Oh hey only six more hours of staring at a wall.
Oz ,'First Date'
Natter 69: Practically names itself.
Off-topic discussion. Wanna talk about corsets, duct tape, or physics? This is the place. Detailed discussion of any current-season TV must be whitefonted.
She wouldn't let me mark in red pen, because she says they find it dispiriting. Is that common practice?
It was the trend a while ago. I don't remember exactly when, but for a while, all the stores were selling packages of purple pens for teachers who didn't want to grade in red. From what I've seen, it seems to not really be the trend anymore. I usually mark in other colors, because I don't like looking at all that red, and I've (totally unscientifically) noticed that my students seem to be more likely to actually read the comments written in purple or green or turquoise, while they mostly just look at the things they got wrong when it's written in red. That could be totally my imagination, though.

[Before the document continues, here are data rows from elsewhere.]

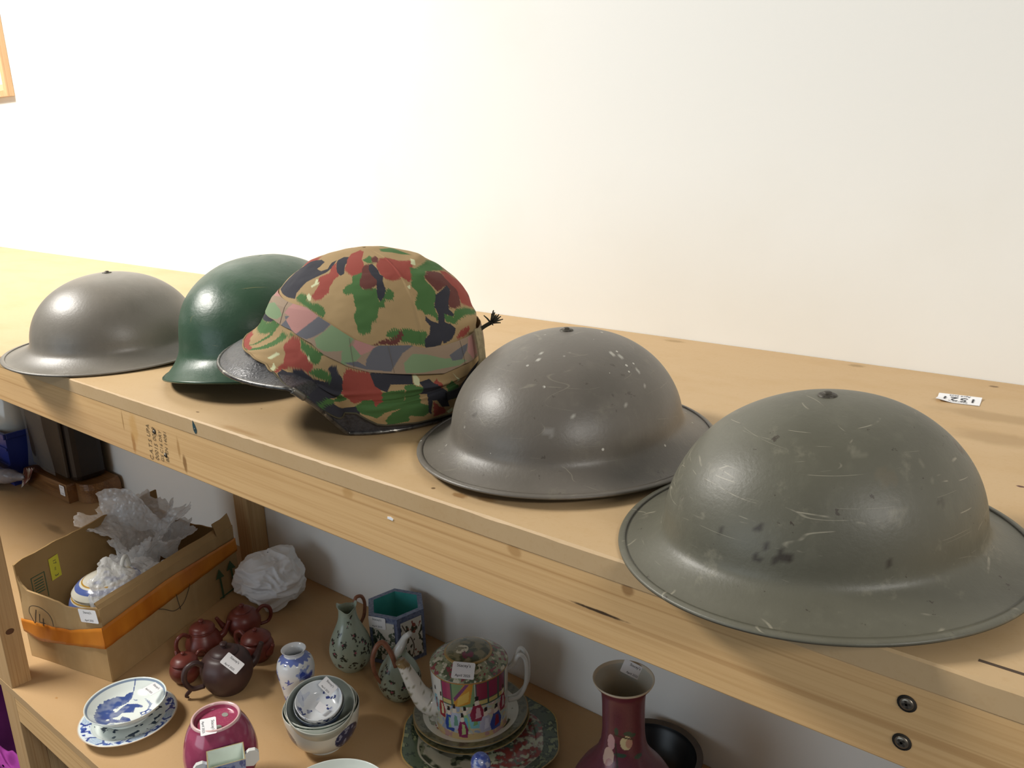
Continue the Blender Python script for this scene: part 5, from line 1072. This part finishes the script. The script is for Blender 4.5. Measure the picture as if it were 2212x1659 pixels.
# --- tall crimson vase
c = (-.539, .844); fc = facing(c); VZ = .317
t0 = thing('crimson_vase', 'tall crimson vase painted with peaches, paper label inside its flared mouth', 'vase', (*c, ZL))
o, p = lathe_obj('vase_body', [(.0001, .004), (.048, .004), (.050, 0), (.053, .003), (.056, .02), (.070, .060), (.0790, .095), (.0800, .120), (.074, .146), (.0600, .172), (.0440, .192), (.0330, .212), (.0290, .235), (.0285, .262), (.0290, .288), (.0315, .302), (.0385, .312), (.0410, VZ), (.0400, VZ+.0008), (.0365, .312), (.0285, .300), (.0250, .285), (.0245, .25), (.030, .20), (.05, .17), (.0001, .10)], t0, '#64263a', seg=220, sub=9, mat=M('crimson_sgraffito', attr=True, rough=0.32, spec=0.5, coat=0.15, bump=(900, .12, .0006)))
outm = p.k < p.n*.68; uu = wrap(p.a-fc)*.030; z = p.z
p.where(outm & (np.abs(fbm(p.V, 240, 2, 2)) < .1), '#571d31', .5)
rim = (p.k >= p.n*.66) | (z > VZ-.003); p.where(rim, '#b9bab0'); p.where(np.abs(z-VZ) < .0025, '#cfc6b2')
def ell(cx, cz, a, b, col, al=1.0, mk=None): 
    m = outm & (((uu-cx)/a)**2+((z-cz)/b)**2 < 1); p.where(m if mk is None else m & mk, col, al)
ell(.004, .238, .0085, .0105, '#cfc49a'); ell(.008, .237, .005, .007, '#a8505c', .6); ell(-.018, .235, .006, .012, '#c9a0a4'); ell(-.020, .214, .008, .012, '#d0b2a4'); ell(-.017, .205, .005, .007, '#a85460', .5)
for cx, cz, a, b in ((.006, .252, .006, .0035), (.013, .249, .005, .003), (-.010, .254, .003, .006), (-.004, .220, .008, .003), (.020, .216, .006, .003)): ell(cx, cz, a, b, '#2f4a3c')
br = np.abs(z-(.246-.25*(uu-.002)-6*(uu-.002)**2)); p.where(outm & (br < .0012) & (np.abs(uu) < .014), '#3c2a26'); br2 = np.abs(uu+.006+.5*(z-.20)*.3); p.where(outm & (br2 < .0011) & (z < .236) & (z > .15), '#3c2a26')
for k in range(5):
    a0 = fc-1.0+k*.55; d = wrap(p.a-a0)*.07; m = outm & (d**2/.018**2+((z-.10-.02*(k % 2)))**2/.02**2 < 1); p.where(m, '#c9b08c' if k % 2 else '#b98a8c')
p.done()
label(t0, [[-.5563, .8732, -.3931], [-.5257, .8861, -.4043], [-.5296, .8742, -.4203], [-.5569, .8645, -.4072]], (*c, ZL))

# --- dark shallow bowl by the wall
c = (-.597, 1.012)
t0 = thing('dark_bowl', 'dark shallow bowl with brown rim by the wall behind the crimson vase', 'bowl', (*c, ZL))
lathe('bowl_body', [(.0001, .003), (.040, .003), (.042, 0), (.046, .002), (.060, .020), (.074, .042), (.082, .058), (.0835, .0615), (.082, .0625), (.0735, .0600)], M('brown_lacquer', '#4a3a28', 0.45, var=[('#382a1c', 40, .4, .7, .7)]), t0, 120, 6)
lathe('bowl_lining', [(.0735, .0600), (.070, .050), (.055, .024), (.036, .010), (.0001, .008)], M('black_lacquer', '#1e1f20', 0.35), t0, 120, 6)

# --- white bowl at the bottom edge and blue jar
c = (-.921, .636)
t0 = thing('white_bowl', 'plain white porcelain bowl at the bottom edge, in front of the nested bowls', 'bowl', (*c, ZL))
o, p = lathe_obj('bowl_body', bowl_prof(.088, .062, .040, .003), t0, '#d3d9d3', seg=160, sub=8); p.done()
c = (-.7346, .7661)
t0 = thing('covered_jar', 'blue and white covered jar with round blue finial, in front of the lobed dish', 'jar', (*c, ZL))
o, p = lathe_obj('jar_body', [(.0001, .002), (.028, .002), (.030, 0), (.033, .004), (.048, .035), (.050, .060), (.044, .082), (.034, .090), (.032, .094)], t0, '#dfe2e2', seg=140, sub=8)
p.where(fbm(p.V, 60, 3, 1) > .15, '#5468ac'); p.where(fbm(p.V, 60, 3, 1) > .4, '#2f428e'); p.done()
o, p = lathe_obj('lid', [(.034, .0925), (.0385, .094), (.0390, .0965), (.034, .102), (.022, .110), (.010, .1145), (.0085, .118)], t0, '#d6dae0', seg=140, sub=8)
p.where(fbm(p.V, 70, 3, 4) > .05, '#7484bc'); p.where(fbm(p.V, 70, 3, 4) > .35, '#3c4e98'); p.done(); lidob = o
o, p = lathe_obj('finial', [(.0070, .1165), (.0085, .1195), (.0130, .1255), (.0146, .1345), (.0130, .1435), (.0075, .1495), (.0001, .1512)], lidob, '#4456a0', seg=80, sub=8)
p.where(fbm(p.V, 130, 2, 3) > .1, '#5c70b4'); p.where(fbm(p.V, 130, 2, 3) > .4, '#a9b2d0'); p.done()

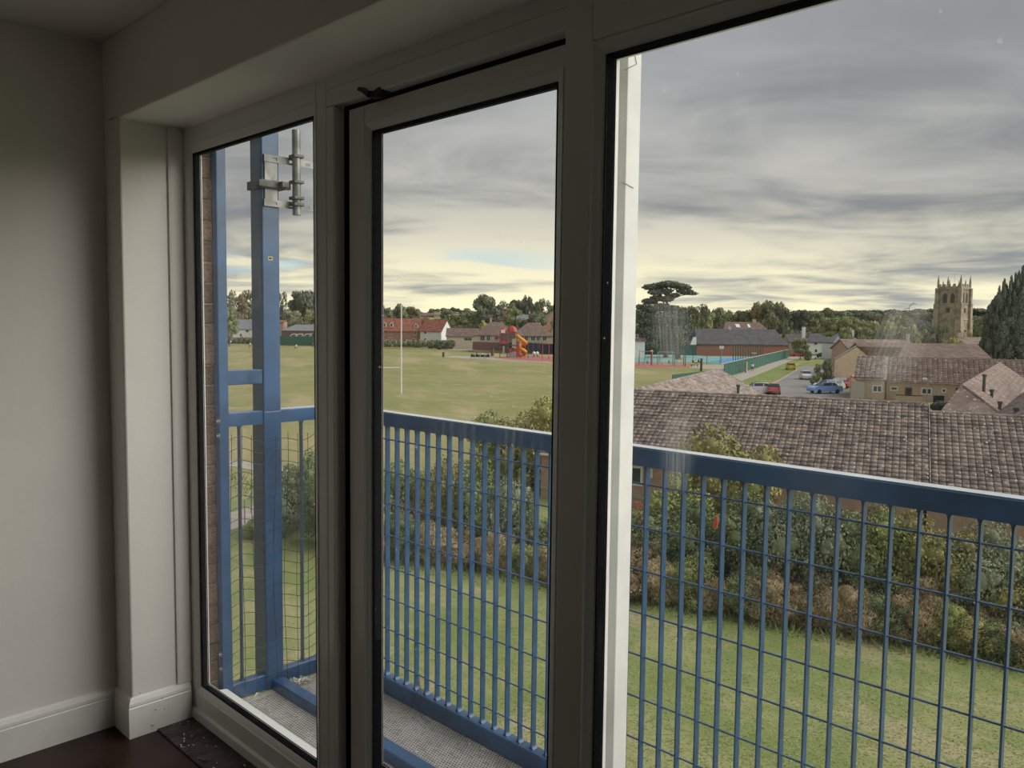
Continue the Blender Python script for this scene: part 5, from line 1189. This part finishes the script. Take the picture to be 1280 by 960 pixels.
MB().box(-6.5*mp, 6.5*mp, -1, 1, 15*mp, 17*mp).build('roof_panel', MT['galvdark'], cf); MB().box(-7*mp, 0, -1.1, -.95, 9*mp, 15*mp).build('side_panel', MT['galvdark'], cf); MB().box(-1.5*mp, 2.5*mp, -1.15, -1.0, 8*mp, 11*mp).build('orange_panel', MT['orange'], cf)
for (px, lab) in ((814, 'orange-topped red play post left of the grey swings'),):
    q = at_z(px, 457, GZ); mp = D_of(px, 457, GZ)/F; o = empty('play_post', q, -YAW, lab, 'play post'); MB().tube([(0, 0, 0), (0, 0, 17*mp)], .16, 7).build('post', MT['redpl'], o); MB().ball((0, 0, 18*mp), (.42, .42, .3), 8, 5).build('cap', MT['orange'], o)
for (px, lab) in ((667.5, 'left of the two white panda-like spring toys by the slide'), (671.5, 'right of the two white spring toys by the slide')):
    q = at_z(px, 446, GZ); o = empty('spring_toy', q, 0, lab, 'spring toy'); MB().ball((0, 0, 1.0), (.5, .5, .55), 8, 5).build('seat', MT['white'], o); MB().tube([(0, 0, 0), (0, 0, .5)], .15, 6).build('spring', MT['black'], o)
q = at_z(644.5, 445, GZ); o = empty('activity_board', q, -YAW, 'pale round play panel at the foot of the tower', 'play panel'); MB().ball((0, 0, 1.5), (.7, .12, .9), 10, 6).build('disc', MT['cream'], o); MB().tube([(0, 0, 0), (0, 0, 1)], .08, 5).build('stem', MT['steel'], o)
q = at_z(695.5, 447.5, GZ); o = empty('activity_board', q, -YAW, 'lime green play panel beside the window mullion', 'play panel'); MB().box(-.6, .6, -.1, .1, .8, 2.8).build('board', mat('lime_panel', (.45, .6, .08), .5), o, bevel=.05); MB().tube([(0, 0, 0), (0, 0, .9)], .08, 5).build('stem', MT['steel'], o)
for (px, py, w_, h_, lab) in ((554.3, 446.2, 3.2, 6, 'dark litter bin standing alone on the grass left of the play area'), (615.5, 445, 4, 10, 'brown wooden bollard pair left of the play tower')):
    q = at_z(px, py, GZ); mp = D_of(px, py, GZ)/F; o = empty('litter_bin', q, 0, lab, 'bin'); MB().tube([(0, 0, 0), (0, 0, h_*mp*.85)], w_*mp/2, 12).build('bin_body', MT['maroon'], o); MB().tube([(0, 0, h_*mp*.87), (0, 0, h_*mp)], [w_*mp/2*1.08, w_*mp/2*.7], 12).build('lid', MT['black'], o)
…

I be smart! No, wait, I be trying hard!
Yay!
so I spent several minutes analyzing where I went wrong
I wish I could find a good way to teach students to do this.
they had some things coded by color, so you couldn't even sort it automatically, so stupid
In Excel, you can sort by color.
I prefer marking hard copy, like I said. I just thought it was going away. It has in much of publishing.
God, I love editing on hard copy. I miss it SO MUCH. I hate editing in Word. Hate it like burning. Fuck you, "track changes." Fuck you hard.
In Excel, you can sort by color.
By color of the cell? Or color of the text? ETA: Oh, lookit that, you can sort on both! How interesting.
And frankly, I don't think these folks knew how to do that--I'm a frakkin' Excel genius compared to them. I think their sorting was by hand.
The problem with editing on paper is that no one can read my handwriting.
ETA: Oh, lookit that, you can sort on both! How interesting.
Yep, by both/either.
It's not nearly as useful as sorting alphanumerically, because you can't do it automatically A-Z, you need to manually tell Excel "blue first, then green, etc etc"
But it comes in handy for me when I mark restricted stuff in red and want to put it all at the top so the client can clearly see what they'll need to replace.
I wish I could find a good way to teach students to do this.
What I like about the Lattice Multiplication is that it reinforces the importance of the 0 as a place holder. That's what messed me up on the other method, I didn't put in the 00's, I just wrote down the relevant numbers, so I got my columns misaligned.
I redid the process to double-check my math and got the same result, then I looked at the numbers I got when I multiplied the 1's, 10's, and 100s, and added them together with the relevant 00s. That's when I realized my 100s number was assuming too many 00s.
This may be related to why I can do tech support and others can't, I can break things down into component parts.